Who here hasn't filed a motion for attorney's fees? Pretty much everyone has. So this case is helpful, if only to provide some quick reminders about various pitfalls that counsel and/or judges can hopefully avoid:

(1) For Judges: Don't cut hourly rates merely because you think they're excessive. You've got to have some evidence for what you've done. Judge Anderson thought that the $400/hour rate in an ERISA case was way too high and cut it to $250/hour. But Judge Fisher reverses. There's gotta be evidence to support reducing the hourly rate, especially when (as here) the plaintiff submitted evidence that $400/hour is normal. Usually we give district judges discretion, and value their experience and common sense. But apparently not here; or, at a minimum, when there's no actual evidence to support their view.

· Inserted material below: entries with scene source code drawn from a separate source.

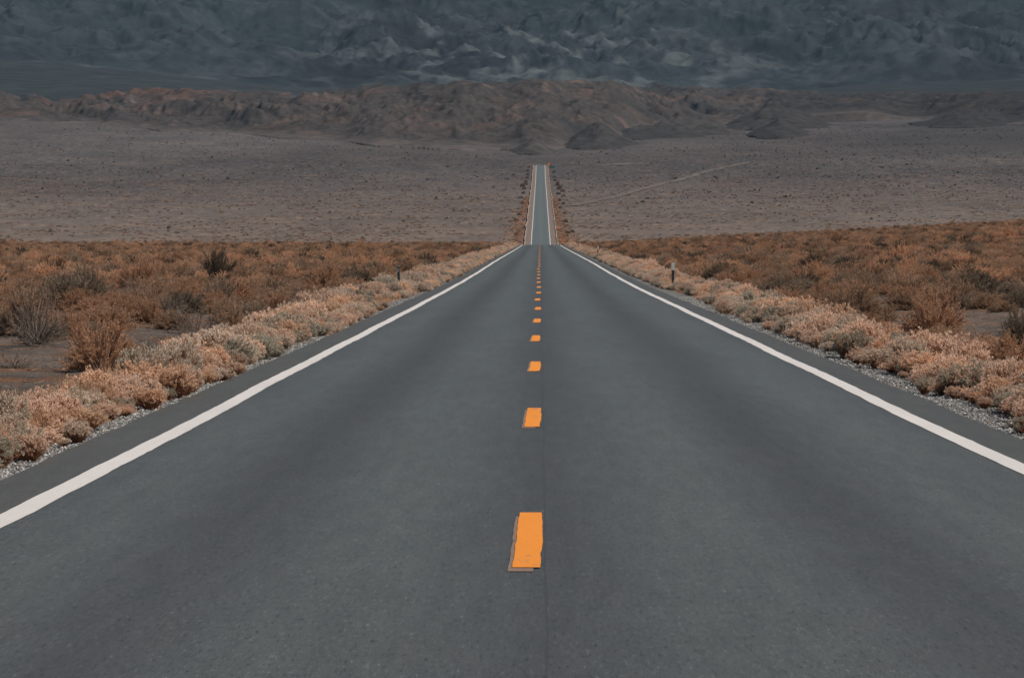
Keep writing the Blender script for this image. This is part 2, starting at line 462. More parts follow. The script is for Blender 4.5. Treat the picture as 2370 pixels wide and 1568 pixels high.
# junction at the top and dirt tracks: strips draped over the ground
def track(name, pts, width, mat, label, cat, dz=.25, n=160):
    pts = np.array(pts, float); t = np.linspace(0, len(pts) - 1, n)
    px = curve(np.arange(len(pts)), pts[:, 0], t); py = curve(np.arange(len(pts)), pts[:, 1], t)
    px = px + .5 * width * pn(t * 9, t * 0, 7) * .5
    nx = -np.gradient(py); ny = np.gradient(px); l = np.hypot(nx, ny); nx /= l; ny /= l
    wv = width * (1 + .35 * pn(t * 7, t * 0, 11))
    X = np.stack([px + nx * wv * q for q in (-.5, 0, .5)], 1); Y = np.stack([py + ny * wv * q for q in (-.5, 0, .5)], 1)
    Z = zground(X, Y) + dz
    tag(link(name, mesh_np(name, np.stack([X, Y, Z], -1).reshape(-1, 3), grid_faces(*X.shape)), mat), label, cat, kind='structure')
MAT_SIDE = Mat('pale_side_road', .9, .2); MAT_SIDE.col((.135, .13, .125))
MAT_TRACK = Mat('dirt_track', .95, .1); MAT_TRACK.col(MAT_TRACK.mix(MAT_TRACK.noise((.1, .1, 1), 1, 5), (.100, .088, .082), (.140, .120, .107)))
track('side_road', [(-24, 2464), (0, 2467), (30, 2475), (62, 2492), (95, 2512)], 10, MAT_SIDE.m, 'pale side road crossing the top of the straight road', 'road')
track('dirt_track', [(16, 1560), (34, 1660), (62, 1860), (96, 2080), (130, 2290), (175, 2460)], 7, MAT_TRACK.m, 'pale dirt track climbing the valley to the right of the road', 'track')

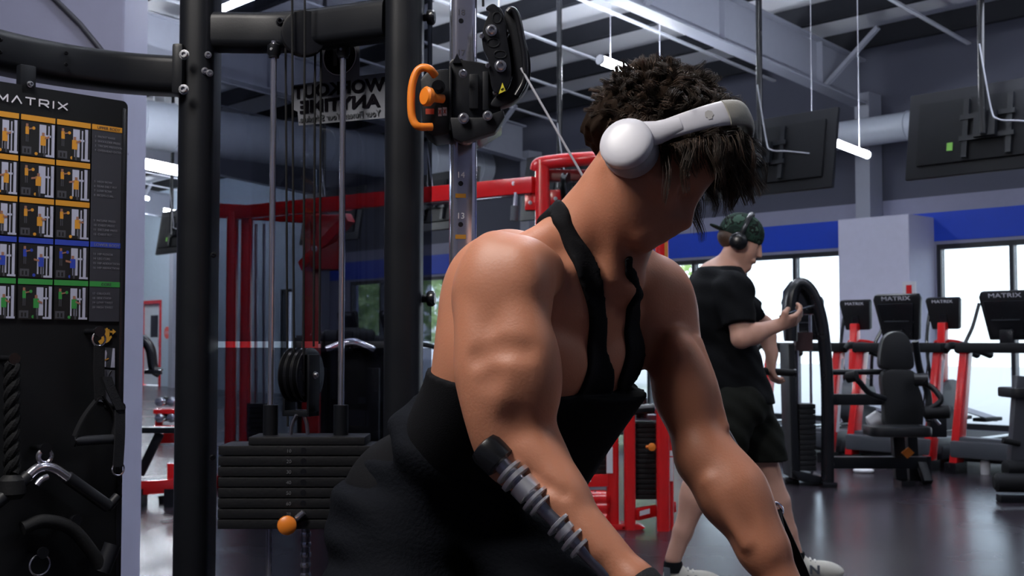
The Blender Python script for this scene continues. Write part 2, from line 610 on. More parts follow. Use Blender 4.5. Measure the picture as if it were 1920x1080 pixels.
# LED tubes ---------------------------------------------------------
CAPM = mat('grey_fixture', (.35, .36, .4), .5)
def led(c, dirv, L, label, r=.035):
    c = Vector(c); dv = Vector(dirv).normalized()
    root = thing('tube_light', label, 'light', c, group='tube lights under the roof')
    m = MB(); m.tube([c - dv * (L / 2 - .03), c + dv * (L / 2 - .03)], r, 10); m.build('tube', TUBE, root)
    for sg in (-1, 1):
        m = MB(); m.cyl(c + dv * sg * (L / 2 - .03), c + dv * sg * L / 2, r * 1.15, n=10); m.build('end_cap', CAPM, root)
        m = MB(); q = c + dv * sg * L * .35
        tt = q.dot(NV)
        m.tube([q + Vector((0, 0, r)), Vector((q.x, q.y, zc(tt) + .3))], .004, 5); m.build('hanger_wire', RODM, root)
nd = NV + Vector((0, 0, -.094))
led(P(1568, 268, 11.2), nd, 1.2, 'glowing white tube light to the right of a hanging television, beside the round duct')
led(P(296, 312, 13.5), nd, 1.25, 'glowing white tube light between the pale pier and the tall black machine post', r=.06)
led(P(1192, 137, 13.0), nd, 1.2, 'glowing white tube light just behind the top of the lifter\'s hair', r=.05)
led(P(446, 4, 6.0), EV, 1.0, 'glowing tube light above the left end of the machine crossbar', r=.02)
for (s, t) in ((2.0, 2.2), (7.5, 2.0), (12, 2), (17, 4), (17, 8), (22, 5), (22, 10), (27, 9), (4.6, 5.4), (-2.5, 4), (-2.5, 9), (26, 11.8), (29.5, 10.5), (23, 12)):  # the last three are extras added to brighten the far left wall
    led(W(s, t, zc(t) - .9), nd, 1.25, 'glowing white tube light of the rows under the roof out of the camera\'s view')

# ducts ---------------------------------------------------------------
DUCT = mat('spiral_duct', (.46, .50, .58), .45, .0)
def duct(p0, p1, r, label, step):
    root = thing('air_duct', label, 'duct', p0)
    p0, p1 = Vector(p0), Vector(p1)
    m = MB(); m.cyl(p0, p1, r, n=28); m.build('pipe', DUCT, root)
    L = (p1 - p0).length; dv = (p1 - p0) / L
    n = int(L / step)
    for k in range(n):
        m = MB(); q = p0 + dv * (k + .5) * step
        m.lathe(q, dv, [(-.012, r + .001), (-.004, r + .012), (.004, r + .012), (.012, r + .001)], 28); m.build('seam', DUCT, root)
    return root
d1 = duct(W(15.0, 13.3, 4.05), W(15.0, 3.0, 4.05 + .0), .33, 'pale ribbed round air duct running towards the chrome column', .5)
d2 = duct(W(5.0, 12.7, 3.62), W(11.8, 12.7, 3.62), .17, 'pale round air duct along the wall behind the hanging televisions', 1.2)
q = W(7.86, 12.52, 3.64)
m = MB(); m.obox(q, EV * .16, NV * .02, (0, 0, .08)); m.build('vent_grille', PUR, d2, smooth=False)

# hanging televisions ---------------------------------------------------
TVB = mat('black_tv_back', (.005, .0055, .008), .45, spec=.25)
TVP = mat('tv_rear_plastic', (.0035, .004, .0055), .55, spec=.2)
GRN = mat('green_indicator', (.10, .55, .08), .5, emit=.4)
def tv(sc, z0, label, t=8.12, w=1.26):
    loc = W(sc, t, z0)
    root = thing('television', label, 'television', loc, group='televisions hung from the roof')
    tl = math.radians(9)
    up = (Vector((0, 0, 1)) * math.cos(tl) + NV * math.sin(tl))
    out = up.cross(EV)
    out = out if out.dot(NV) > 0 else -out
    c = loc + up * .33
    m = MB(); m.obox(c, EV * w / 2, up * .33, out * .018); m.build('bezel', TVB, root, bevel=.006)
    m = MB(); m.obox(c - out * .028, EV * (w / 2 - .09), up * .24, out * .014); m.build('back_shell', TVP, root, bevel=.01)
    m = MB(); m.obox(c + out * .0185, EV * (w / 2 - .015), up * .315, out * .001); m.build('screen', BLKG, root)
    m = MB()
    for sg in (-1, 1): m.obox(c - out * .055 + EV * sg * .16, EV * .02, up * .22, out * .012)
    for sg in (-1, 1): m.obox(c - out * .065 + up * sg * .08, EV * .2, up * .018, out * .01)
    m.obox(c - out * .09, EV * .08, up * .09, out * .02)
    m.build('bracket', BLK, root)
    pz = c - out * .13
    m = MB(); m.cyl(pz - Vector((0, 0, .08)), Vector((pz.x, pz.y, zc(t) + .3)), .026, n=12); m.build('pole', BLKG, root)
    m = MB(); m.beam(pz - Vector((0, 0, .05)), c - out * .08 - Vector((0, 0, .05)), .05, .06); m.build('pole_arm', BLK, root)
    m = MB(); m.tube(catmull([pz + Vector((0, 0, .55)) - out * .03, pz + EV * -.06 + Vector((0, 0, .1)), pz + EV * -.12 - out * .02, c - EV * .22 - out * .06, c - EV * .42 - out * .05 - up * .04], 6), .006, 6)
    m.build('cable', CAPM, root)
    m = MB(); m.obox(c - out * .044 + EV * .28 - up * .12, EV * .022, up * .03, out * .002); m.build('tag', mat('green_tag', (.16, .42, .05), .5), root)
    return root
tv(3.75, 2.30, 'black flat television seen from behind, cut by the right edge of the photo')
tv(5.63, 2.31, 'black flat television seen from behind, just right of the lifter\'s hair')
tv(7.95, 2.31, 'black flat television seen from behind, above the red machine head beside the headphones')
tv(9.95, 2.31, 'black flat television seen from behind, between the tinted shield and the chrome column')
tv(12.0, 2.31, 'black flat television seen through the tinted shield behind the guide rods')
tv(15.95, 2.40, 'black flat television seen edge on between the pale pier and the left machine post')

# round stop notice on the far wall
c = W(26.72, WT - .022, 1.31)
ss = thing('stop_sign', 'round red notice with white lettering on the far wall between the red doors', 'sign', c)
m = MB(); m.cyl(c, c + NV * .01, .165, n=24); m.build('rim', LABEL, ss)
m = MB(); m.cyl(c - NV * .004, c, .15, n=24); m.build('disc', mat('faded_red', (.75, .12, .10), .5), ss)
text('lettering', 'STOP', c - NV * .006 + EV * .11 - Vector((0, 0, .035)), -EV, (0, 0, 1), .1, LABEL, ss)
# ================================================================ cable machine in the foreground
def vplane(ua, da, ub, db):
    """vertical plane through two places: returns f(u, v, push) -> point on it"""
    a, b = P(ua, 640, da), P(ub, 640, db)
    dx = (b - a); dx.z = 0; dx.normalize()
    n = Vector((dx.y, -dx.x, 0))
    n = n if n.y < 0 else -n            # towards the viewer
    o = Vector((0, 0, CAMZ))

    def f(u, v, push=0.0):
        r = P(u, v, 1.0) - o
        k = (a - o).dot(n) / r.dot(n)
        return o + r * k + n * push
    f.x, f.n = dx, n
    return f


def rpoly(w, h, r, n=4):
    out = []
    for cx, cy, a0 in ((w / 2 - r, h / 2 - r, 0), (-w / 2 + r, h / 2 - r, 90), (-w / 2 + r, -h / 2 + r, 180), (w / 2 - r, -h / 2 + r, 270)):
        for k in range(n + 1):
            a = math.radians(a0 + 90 * k / n)
            out.append((cx + r * math.cos(a), cy + r * math.sin(a)))
    return out


CM = thing('cable_machine', 'black cable crossover machine with orange knobs, tinted shield and chrome column beside the lifter', 'cable machine', (P(560, 640, 2.45).x, 2.45, 0))
pL, pR = P(370, 600, 2.5), P(757, 600, 2.36)
lr = Vector((pR.x - pL.x, pR.y - pL.y, 0)).normalized()
ln = Vector((lr.y, -lr.x, 0))
for p in (pL, pR):
    m = MB()
    m.prism(rpoly(.074, .115, .03, 5), (p.x, p.y, 0.0), Vector((1, 0, 0)), Vector((0, 1, 0)), (0, 0, 2.25))
    post = m.build('upright_post', BLK, CM)
    m = MB()
    m.prism(rpoly(.08, .121, .03, 5), (p.x, p.y, 2.25), Vector((1, 0, 0)), Vector((0, 1, 0)), (0, 0, .02)); m.build('end_cap', RUB, post)


def bolt(mb, p, axis, r=.0085, h=.008):
    x = Vector(axis).normalized()
    r *= .82; h *= .7
    mb.lathe(p, x, [(0, r * 1.3), (h * .3, r * 1.3), (h * .32, r), (h * .85, r * .97), (h, r * .8), (h, r * .55), (h * .5, r * .5)], 12)


# crossbar bowed away between the posts
cb = [Vector((pL.x, pL.y, 1.762)) + lr * .03, Vector(((pL.x + pR.x) / 2 - .03, (pL.y + pR.y) / 2 + .05, 1.76)), Vector((pR.x, pR.y, 1.755)) - lr * .03]
cbp = catmull(cb, 10)
def sweep(mb, pts, poly):
    """sweep a closed 2D outline (across, up) along a level path"""
    n = len(poly); vs = []; fs = []
    for i, p in enumerate(pts):
        t_ = (pts[min(i + 1, len(pts) - 1)] - pts[max(i - 1, 0)]).normalized()
        side = t_.cross(Vector((0, 0, 1))).normalized()
        upv = side.cross(t_)
        vs += [p + side * a + upv * b_ for a, b_ in poly]
    for i in range(len(pts) - 1):
        for k in range(n):
            l = (k + 1) % n
            fs.append((i * n + k, i * n + l, (i + 1) * n + l, (i + 1) * n + k))
    fs += [tuple(reversed(range(n))), tuple((len(pts) - 1) * n + k for k in range(n))]
    mb.add(vs, fs)
m = MB(); sweep(m, cbp, rpoly(.07, .080, .018)); crossbar = m.build('crossbar', BLK, CM)
m = MB(); bolt(m, P(526, 42, 2.425), (0.1, -1, 0), .009, .02); m.build('bolt', BLKG, crossbar)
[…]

(2) For Lawyers: (a) As an (obviously) correlary of (1), introduce evidence. Declarations. Stuff like that. Both to support your claimed rates and to support a reduction. (b) Don't block bill. Judge Fisher affirms the 20% across-the-board fee reduction because counsel block-billed, and this case provides solid precedent for courts to do so in the future. Or at least don't block bill when you're asking for court-ordered fee awards. (c) Don't bill in 15-minute increments. Judge Fisher affirms another 20% reduction on this ground. (d) Don't cut-and-paste and pretend like it's all new stuff when you bill it out. Which, reading between the lines, seems like what transpired here with respect to the fees-on-fees stuff. It makes you look bad.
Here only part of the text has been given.